* [Exercise description]: Restate every line of the material, word for word.

----------------

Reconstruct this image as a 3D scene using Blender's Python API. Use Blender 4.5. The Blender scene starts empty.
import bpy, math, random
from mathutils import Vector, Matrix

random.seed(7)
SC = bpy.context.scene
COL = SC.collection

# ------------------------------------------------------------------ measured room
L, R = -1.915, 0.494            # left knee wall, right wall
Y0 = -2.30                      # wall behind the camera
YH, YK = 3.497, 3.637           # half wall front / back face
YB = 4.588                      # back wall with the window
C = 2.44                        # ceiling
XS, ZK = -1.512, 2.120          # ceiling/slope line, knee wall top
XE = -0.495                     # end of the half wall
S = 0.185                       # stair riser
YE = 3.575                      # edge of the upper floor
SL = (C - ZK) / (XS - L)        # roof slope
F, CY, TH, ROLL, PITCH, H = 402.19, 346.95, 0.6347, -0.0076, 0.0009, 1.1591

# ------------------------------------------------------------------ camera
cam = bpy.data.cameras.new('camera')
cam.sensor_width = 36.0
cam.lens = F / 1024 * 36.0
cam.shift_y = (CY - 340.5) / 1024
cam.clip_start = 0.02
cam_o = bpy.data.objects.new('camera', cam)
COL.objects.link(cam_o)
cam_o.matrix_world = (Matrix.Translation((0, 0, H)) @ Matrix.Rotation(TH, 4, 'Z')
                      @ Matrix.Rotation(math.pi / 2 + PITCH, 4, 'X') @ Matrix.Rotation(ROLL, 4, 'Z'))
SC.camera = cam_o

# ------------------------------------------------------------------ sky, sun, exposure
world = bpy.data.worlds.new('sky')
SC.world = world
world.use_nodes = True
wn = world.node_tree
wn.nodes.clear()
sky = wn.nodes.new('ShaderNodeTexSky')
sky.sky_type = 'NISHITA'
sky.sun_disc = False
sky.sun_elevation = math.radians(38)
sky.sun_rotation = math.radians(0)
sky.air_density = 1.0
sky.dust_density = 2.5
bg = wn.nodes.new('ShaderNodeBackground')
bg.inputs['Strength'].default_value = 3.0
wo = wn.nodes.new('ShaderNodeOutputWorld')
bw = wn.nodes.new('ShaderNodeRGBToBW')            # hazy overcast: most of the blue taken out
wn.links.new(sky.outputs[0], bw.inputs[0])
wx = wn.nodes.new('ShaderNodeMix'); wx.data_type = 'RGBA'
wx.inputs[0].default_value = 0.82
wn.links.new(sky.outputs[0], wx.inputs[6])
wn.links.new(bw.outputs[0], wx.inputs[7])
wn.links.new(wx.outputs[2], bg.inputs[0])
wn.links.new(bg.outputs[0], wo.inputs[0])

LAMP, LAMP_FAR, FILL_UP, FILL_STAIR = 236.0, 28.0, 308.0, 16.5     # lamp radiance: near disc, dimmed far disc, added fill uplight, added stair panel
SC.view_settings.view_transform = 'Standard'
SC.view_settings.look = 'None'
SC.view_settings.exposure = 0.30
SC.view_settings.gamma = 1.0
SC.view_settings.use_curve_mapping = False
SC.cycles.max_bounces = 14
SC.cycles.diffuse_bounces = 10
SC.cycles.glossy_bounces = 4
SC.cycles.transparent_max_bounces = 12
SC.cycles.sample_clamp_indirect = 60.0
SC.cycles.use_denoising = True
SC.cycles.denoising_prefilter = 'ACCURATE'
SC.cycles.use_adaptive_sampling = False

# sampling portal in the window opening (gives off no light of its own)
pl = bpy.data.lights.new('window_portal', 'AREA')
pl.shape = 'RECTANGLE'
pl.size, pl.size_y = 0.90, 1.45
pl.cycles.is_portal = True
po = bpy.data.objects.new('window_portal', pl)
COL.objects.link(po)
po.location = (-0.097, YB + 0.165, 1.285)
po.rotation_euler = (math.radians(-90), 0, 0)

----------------

* [Answer for the task]:
Reconstruct this image as a 3D scene using Blender's Python API. Use Blender 4.5. The Blender scene starts empty.
import bpy, math, random
from mathutils import Vector, Matrix

random.seed(7)
SC = bpy.context.scene
COL = SC.collection

# ------------------------------------------------------------------ measured room
L, R = -1.915, 0.494            # left knee wall, right wall
Y0 = -2.30                      # wall behind the camera
YH, YK = 3.497, 3.637           # half wall front / back face
YB = 4.588                      # back wall with the window
C = 2.44                        # ceiling
XS, ZK = -1.512, 2.120          # ceiling/slope line, knee wall top
XE = -0.495                     # end of the half wall
S = 0.185                       # stair riser
YE = 3.575                      # edge of the upper floor
SL = (C - ZK) / (XS - L)        # roof slope
F, CY, TH, ROLL, PITCH, H = 402.19, 346.95, 0.6347, -0.0076, 0.0009, 1.1591

# ------------------------------------------------------------------ camera
cam = bpy.data.cameras.new('camera')
cam.sensor_width = 36.0
cam.lens = F / 1024 * 36.0
cam.shift_y = (CY - 340.5) / 1024
cam.clip_start = 0.02
cam_o = bpy.data.objects.new('camera', cam)
COL.objects.link(cam_o)
cam_o.matrix_world = (Matrix.Translation((0, 0, H)) @ Matrix.Rotation(TH, 4, 'Z')
                      @ Matrix.Rotation(math.pi / 2 + PITCH, 4, 'X') @ Matrix.Rotation(ROLL, 4, 'Z'))
SC.camera = cam_o

# ------------------------------------------------------------------ sky, sun, exposure
world = bpy.data.worlds.new('sky')
SC.world = world
world.use_nodes = True
wn = world.node_tree
wn.nodes.clear()
sky = wn.nodes.new('ShaderNodeTexSky')
sky.sky_type = 'NISHITA'
sky.sun_disc = False
sky.sun_elevation = math.radians(38)
sky.sun_rotation = math.radians(0)
sky.air_density = 1.0
sky.dust_density = 2.5
bg = wn.nodes.new('ShaderNodeBackground')
bg.inputs['Strength'].default_value = 3.0
wo = wn.nodes.new('ShaderNodeOutputWorld')
bw = wn.nodes.new('ShaderNodeRGBToBW')            # hazy overcast: most of the blue taken out
wn.links.new(sky.outputs[0], bw.inputs[0])
wx = wn.nodes.new('ShaderNodeMix'); wx.data_type = 'RGBA'
wx.inputs[0].default_value = 0.82
wn.links.new(sky.outputs[0], wx.inputs[6])
wn.links.new(bw.outputs[0], wx.inputs[7])
wn.links.new(wx.outputs[2], bg.inputs[0])
wn.links.new(bg.outputs[0], wo.inputs[0])

LAMP, LAMP_FAR, FILL_UP, FILL_STAIR = 236.0, 28.0, 308.0, 16.5     # lamp radiance: near disc, dimmed far disc, added fill uplight, added stair panel
SC.view_settings.view_transform = 'Standard'
SC.view_settings.look = 'None'
SC.view_settings.exposure = 0.30
SC.view_settings.gamma = 1.0
SC.view_settings.use_curve_mapping = False
SC.cycles.max_bounces = 14
SC.cycles.diffuse_bounces = 10
SC.cycles.glossy_bounces = 4
SC.cycles.transparent_max_bounces = 12
SC.cycles.sample_clamp_indirect = 60.0
SC.cycles.use_denoising = True
SC.cycles.denoising_prefilter = 'ACCURATE'
SC.cycles.use_adaptive_sampling = False

# sampling portal in the window opening (gives off no light of its own)
pl = bpy.data.lights.new('window_portal', 'AREA')
pl.shape = 'RECTANGLE'
pl.size, pl.size_y = 0.90, 1.45
pl.cycles.is_portal = True
po = bpy.data.objects.new('window_portal', pl)
COL.objects.link(po)
po.location = (-0.097, YB + 0.165, 1.285)
po.rotation_euler = (math.radians(-90), 0, 0)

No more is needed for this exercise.